Material shown -
· · · ·

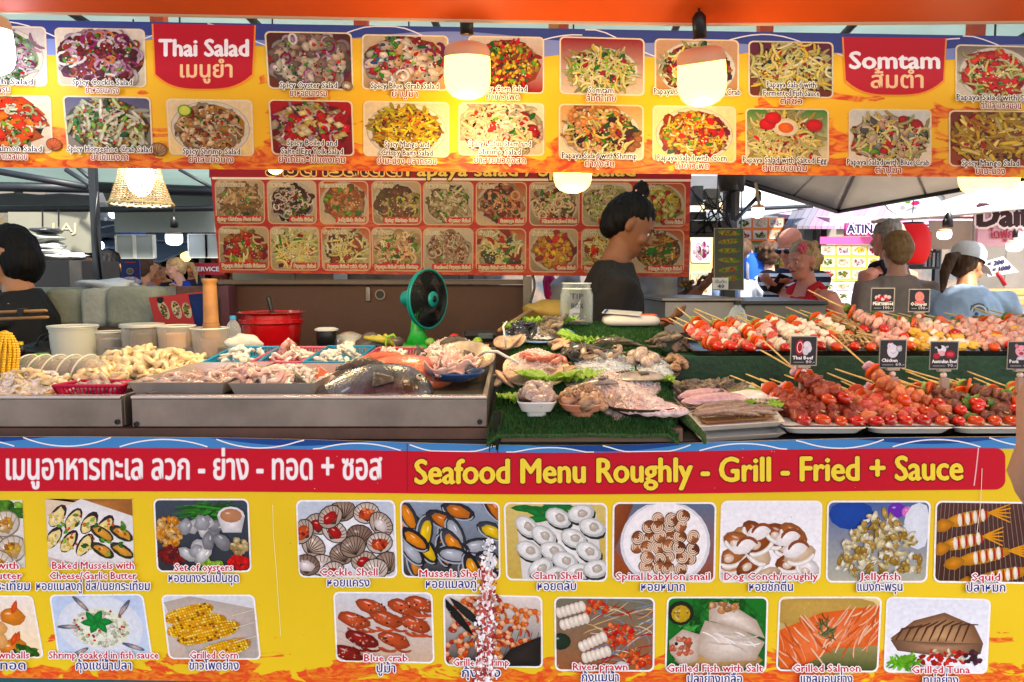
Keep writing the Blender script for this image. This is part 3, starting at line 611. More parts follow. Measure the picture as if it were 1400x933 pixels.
band(b, FL, -90, 1360, redt, redb, hx('#c00a26'), .0018, 80); band(b, FL, 1360, 1373.8, lambda x: redt(x) + cr(x, 0), lambda x: redb(x) - cr(x, 0), hx('#c00a26'), .0018, 14)
strip = build(b, 'title_strip', M_PRINT, low, vc=True)
b = MB(); text(b, FL, 'เมนูอาหารทะเล ลวก - ย่าง - ทอด + ซอส', 10, 522, 655, 35, WHITE, hx('#e8a8b0'), .6, lift=.0026, bold=.008, slope=.0, res=3)
build(b, 'lettering', M_PRINT, strip, vc=True)
b = MB(); text(b, FL, 'Seafood Menu Roughly - Grill - Fried + Sauce', 568, 1315, 661, 33, hx('#f0d83c'), hx('#7a0a14'), 1.4, lift=.0026, bold=.02, slope=-.0075, res=3)
build(b, 'lettering', M_PRINT, strip, vc=True)
def L(quad, label, fn, A=1.33, border='#f4f2ee', bg=('#cccccc', '#ffffff'), rad=.07):
    a = Art(FL, quad, A=A, rad=rad, border=border, bw=.016); a.bg(*bg); fn(a); a.done(low, label); return a
def q4(a, b_, c, d): return (a, b_, c, d)
random.seed(11)
def f_cut1(a):
    a.ell(.8, .6, .75, .5, 0, '#e8e6e0', dark=.85, n=20)
    a.scatter([('leaf', 60, .1, GRN)], .9, .15, .5, .15)
    for u, v in ((.5, .3), (1.05, .35), (.8, .65), (1.15, .72), (.4, .75), (.95, .93)):
        a.shell(u, v, .24, .2, rnd(-.5, .5), '#e8e0d0', 7, '#d8b070', '#a09078'); a.scatter([('blob', 14, .05, NUT + YEL + ['#f0e4c0'])], u, v, .12, .09)
L(q4((-90, 683), (31, 684), (35, 776), (-84, 775)), 'plate of buttered scallops', f_cut1, bg=('#d8e0d0', '#c8c8c0'), border=None, rad=.01)
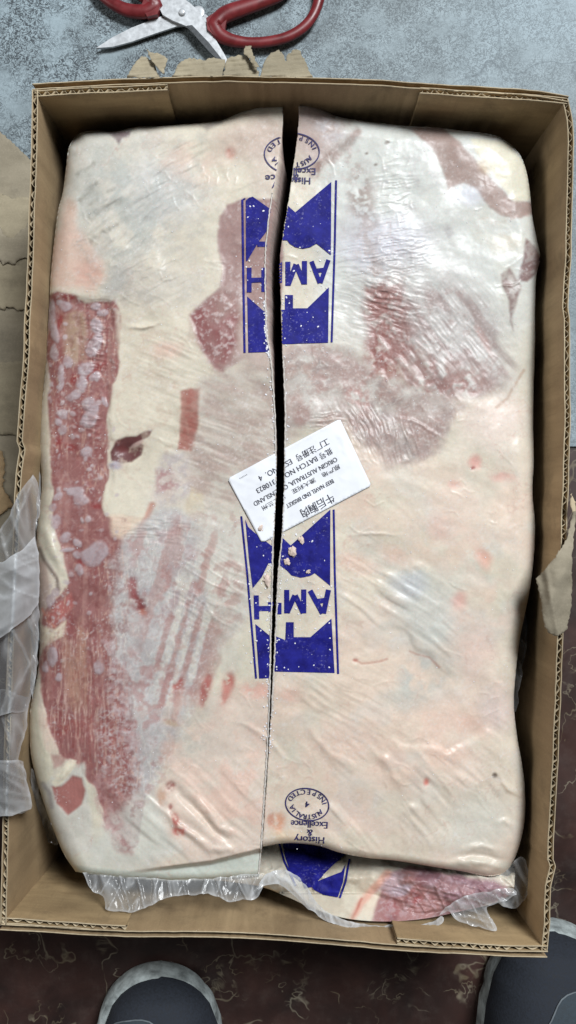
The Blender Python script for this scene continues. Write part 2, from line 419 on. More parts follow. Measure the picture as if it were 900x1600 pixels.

· · · ·

What the task requires - The entries above should be reproduced exactly, without their pictures.

Task solution -
Keep writing the Blender script for this image. This is part 3, starting at line 611. More parts follow. Measure the picture as if it were 1400x933 pixels.
band(b, FL, -90, 1360, redt, redb, hx('#c00a26'), .0018, 80); band(b, FL, 1360, 1373.8, lambda x: redt(x) + cr(x, 0), lambda x: redb(x) - cr(x, 0), hx('#c00a26'), .0018, 14)
strip = build(b, 'title_strip', M_PRINT, low, vc=True)
b = MB(); text(b, FL, 'เมนูอาหารทะเล ลวก - ย่าง - ทอด + ซอส', 10, 522, 655, 35, WHITE, hx('#e8a8b0'), .6, lift=.0026, bold=.008, slope=.0, res=3)
build(b, 'lettering', M_PRINT, strip, vc=True)
b = MB(); text(b, FL, 'Seafood Menu Roughly - Grill - Fried + Sauce', 568, 1315, 661, 33, hx('#f0d83c'), hx('#7a0a14'), 1.4, lift=.0026, bold=.02, slope=-.0075, res=3)
build(b, 'lettering', M_PRINT, strip, vc=True)
def L(quad, label, fn, A=1.33, border='#f4f2ee', bg=('#cccccc', '#ffffff'), rad=.07):
    a = Art(FL, quad, A=A, rad=rad, border=border, bw=.016); a.bg(*bg); fn(a); a.done(low, label); return a
def q4(a, b_, c, d): return (a, b_, c, d)
random.seed(11)
def f_cut1(a):
    a.ell(.8, .6, .75, .5, 0, '#e8e6e0', dark=.85, n=20)
    a.scatter([('leaf', 60, .1, GRN)], .9, .15, .5, .15)
    for u, v in ((.5, .3), (1.05, .35), (.8, .65), (1.15, .72), (.4, .75), (.95, .93)):
        a.shell(u, v, .24, .2, rnd(-.5, .5), '#e8e0d0', 7, '#d8b070', '#a09078'); a.scatter([('blob', 14, .05, NUT + YEL + ['#f0e4c0'])], u, v, .12, .09)
L(q4((-90, 683), (31, 684), (35, 776), (-84, 775)), 'plate of buttered scallops', f_cut1, bg=('#d8e0d0', '#c8c8c0'), border=None, rad=.01)
The Blender Python script for this scene continues. Write part 2, from line 419 on. More parts follow. Measure the picture as if it were 900x1600 pixels.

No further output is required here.